USD will likely be more sensitive to stronger data

NOK/SEK may have potential to extend gains

JPY still has most potential to make gains against the USD

US CPI risks slightly to the upside

USD impact likely to be modest, but JPY favoured

ECB meeting a damp squib

 

US CPI will be the main focus on Thursday. We expect August CPI to increase by 0.4% overall and by 0.3% ex food and energy, with the respective gains before rounding being 0.37% and 0.31%. This would be the second straight gain slightly above 0.3% in the core rate with the impact of tariffs starting to escalate. We don’t make any change to our view after the weaker than expected August PPI data. Our forecast for the headline rate is slightly above the consensus 0.3%, although our core rate forecast is in line. After US yields dropped slightly following the PPI data, our forecast would suggest they will rebound after CPI. However, there was no USD impact from the drop in yields post-PPI, partly because weaker price data is seen as suggesting limited tariff impact and consequently less effect in real growth. Conversely, higher CPI might reignite concerns about slowdown, and may consequently be USD negative. While there might be some paring back of expectations of near term Fed easing, higher CPI would likely lead to a flatter curve.

The implications for the USD are therefore not entirely clear. Higher CPI might lead to a knee-jerk positive impact, but this might not last. Equities might suffer if Fed easing expectations are pared back, and a flatter curve would tend to favour the JPY over the riskier currencies as well, with the JPY tending to be more responsive to longer dated yields (at least until recently). There is a risk of overanalysing here, as our forecast is only 0.025% away from being 0.3% and in line with consensus, but on balance the data might be mildly USD/JPY negative.

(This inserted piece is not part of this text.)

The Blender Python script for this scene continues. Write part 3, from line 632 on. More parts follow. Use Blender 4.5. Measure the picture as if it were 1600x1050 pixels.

The EZ Economic Outlook – Alternative Perspectives

Otherwise we have the ECB meeting, but this looks like being one of the least notable meetings of recent times, with no expectation of any policy change and a very neutral statement also likely. After all, in July the Council suggested it would be ‘deliberately uninformative about future interest rate decisions’.  Little may be gleaned either from updated economic projections which may see little impact from what has been both a higher tariff outcome than was assumed three months ago and what are still tight, if not tighter, financial conditions. Instead, data dependence will remain the main message. We still expect headwinds facing the EZ economy will eventually trigger two more 25 bp cuts, probably late this year and early next, but don’t expect this to emerge from the ECB.